実施例1で得た籾殻含有樹脂組成物(籾殻粉体の含有割合:50.1%)をTダイにより押し出し、厚み1.0mmのシート状物を成形した。
市販の発泡スチレン製の同形の食品容器を用いて、実施例13と同様に新鮮なバナナを密封した。その結果、3日後にはバナナの表面にかなりの変色が認められた。また、この食品容器に皮をむいた林檎を入れ、上部を薄いポリ塩化ビニリデンフイルムを用いてラッピングして密封した。その結果、1日後には林檎の表面にかなりの変色が認められた。
Claims (7)
- 籾殻粉体及び樹脂を含む原材料を分散及び混合して混合物を得る第一の工程と、
その長さが1000〜2000mmの相互にかみ合う二以上のスクリューねじを有する造粒機を用いて、前記混合物を造粒する第二の工程と、を含み、
前記籾殻粉体の含有割合が50質量%超である籾殻含有樹脂組成物を得る籾殻含有樹脂組成物の製造方法。 - 前記造粒機が、前記スクリューねじ同士の間隙を周期的に増加及び減少させることが可能な造粒部を備えており、前記混合物の混練と押し潰しを同時に行う請求項1に記載の籾殻含有樹脂組成物の製造方法。

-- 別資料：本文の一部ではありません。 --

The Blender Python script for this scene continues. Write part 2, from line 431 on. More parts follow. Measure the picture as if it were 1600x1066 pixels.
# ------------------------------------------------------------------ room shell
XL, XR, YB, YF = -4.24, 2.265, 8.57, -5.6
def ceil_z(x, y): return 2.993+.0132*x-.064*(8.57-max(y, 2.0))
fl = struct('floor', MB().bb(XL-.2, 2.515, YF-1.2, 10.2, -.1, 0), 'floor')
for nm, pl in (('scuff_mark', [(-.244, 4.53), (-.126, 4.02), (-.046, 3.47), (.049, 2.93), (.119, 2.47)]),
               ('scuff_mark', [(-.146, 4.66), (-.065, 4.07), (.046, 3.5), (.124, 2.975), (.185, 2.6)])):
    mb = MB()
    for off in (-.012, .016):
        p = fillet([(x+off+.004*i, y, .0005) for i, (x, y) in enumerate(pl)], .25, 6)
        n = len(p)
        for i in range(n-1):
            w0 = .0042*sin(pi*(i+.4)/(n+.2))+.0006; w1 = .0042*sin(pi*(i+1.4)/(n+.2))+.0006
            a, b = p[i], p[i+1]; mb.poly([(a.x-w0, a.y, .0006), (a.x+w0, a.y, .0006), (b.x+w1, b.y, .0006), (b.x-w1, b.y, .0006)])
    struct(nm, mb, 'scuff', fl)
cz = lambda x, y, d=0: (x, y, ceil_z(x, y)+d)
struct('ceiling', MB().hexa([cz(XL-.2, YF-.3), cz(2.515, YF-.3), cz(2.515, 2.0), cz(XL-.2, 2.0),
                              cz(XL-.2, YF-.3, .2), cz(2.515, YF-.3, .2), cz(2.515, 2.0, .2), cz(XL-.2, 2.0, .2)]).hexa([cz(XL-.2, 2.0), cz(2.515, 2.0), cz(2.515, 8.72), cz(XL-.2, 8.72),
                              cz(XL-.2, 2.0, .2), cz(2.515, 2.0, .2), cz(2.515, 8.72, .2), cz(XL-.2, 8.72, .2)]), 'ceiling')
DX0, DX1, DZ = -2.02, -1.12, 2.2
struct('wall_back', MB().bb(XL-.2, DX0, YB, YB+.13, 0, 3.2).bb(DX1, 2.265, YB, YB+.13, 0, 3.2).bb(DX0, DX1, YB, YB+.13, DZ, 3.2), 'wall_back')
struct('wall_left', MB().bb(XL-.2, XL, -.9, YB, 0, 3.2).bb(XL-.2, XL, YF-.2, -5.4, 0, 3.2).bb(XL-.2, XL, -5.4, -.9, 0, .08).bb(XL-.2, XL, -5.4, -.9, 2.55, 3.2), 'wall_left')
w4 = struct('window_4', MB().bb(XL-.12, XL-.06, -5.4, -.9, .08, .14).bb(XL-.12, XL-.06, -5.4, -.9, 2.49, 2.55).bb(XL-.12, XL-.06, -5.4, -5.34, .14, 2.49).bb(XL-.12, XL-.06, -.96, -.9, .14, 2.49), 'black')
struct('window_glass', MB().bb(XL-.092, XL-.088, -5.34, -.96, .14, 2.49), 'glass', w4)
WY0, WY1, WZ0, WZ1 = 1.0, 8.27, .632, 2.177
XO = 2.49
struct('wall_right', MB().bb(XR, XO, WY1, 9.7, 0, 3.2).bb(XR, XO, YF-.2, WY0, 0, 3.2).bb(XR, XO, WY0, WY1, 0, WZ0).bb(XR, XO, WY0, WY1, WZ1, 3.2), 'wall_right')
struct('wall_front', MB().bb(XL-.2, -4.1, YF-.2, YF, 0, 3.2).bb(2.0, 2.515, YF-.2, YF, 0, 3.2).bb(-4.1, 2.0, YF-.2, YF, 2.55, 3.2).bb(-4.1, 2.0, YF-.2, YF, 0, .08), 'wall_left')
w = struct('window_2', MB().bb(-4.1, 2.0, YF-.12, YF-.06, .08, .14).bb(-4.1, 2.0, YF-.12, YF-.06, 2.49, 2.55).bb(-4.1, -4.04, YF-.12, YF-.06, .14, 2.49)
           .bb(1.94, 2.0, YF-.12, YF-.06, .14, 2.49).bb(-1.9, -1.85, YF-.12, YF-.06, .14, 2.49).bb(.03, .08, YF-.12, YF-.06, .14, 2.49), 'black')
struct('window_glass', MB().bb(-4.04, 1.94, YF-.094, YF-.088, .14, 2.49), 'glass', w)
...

- 前記籾殻粉体の平均粒径が、0.3〜1.0mmである請求項1又は2に記載の籾殻含有樹脂組成物の製造方法。
- 前記籾殻粉体の含有割合が80質量%以下である前記籾殻含有樹脂組成物を得る請求項1〜3のいずれか一項に記載の籾殻含有樹脂組成物の製造方法。
- 請求項1〜4のいずれか一項に記載の籾殻含有樹脂組成物の製造方法によって製造された籾殻含有樹脂組成物。
- 請求項5に記載の籾殻含有樹脂組成物を成形して得られた成形品。
- レジ袋、ゴミ袋、食器、食品容器、食器棚、テーブル、椅子、又は自動車用内装部材である請求項6に記載の成形品。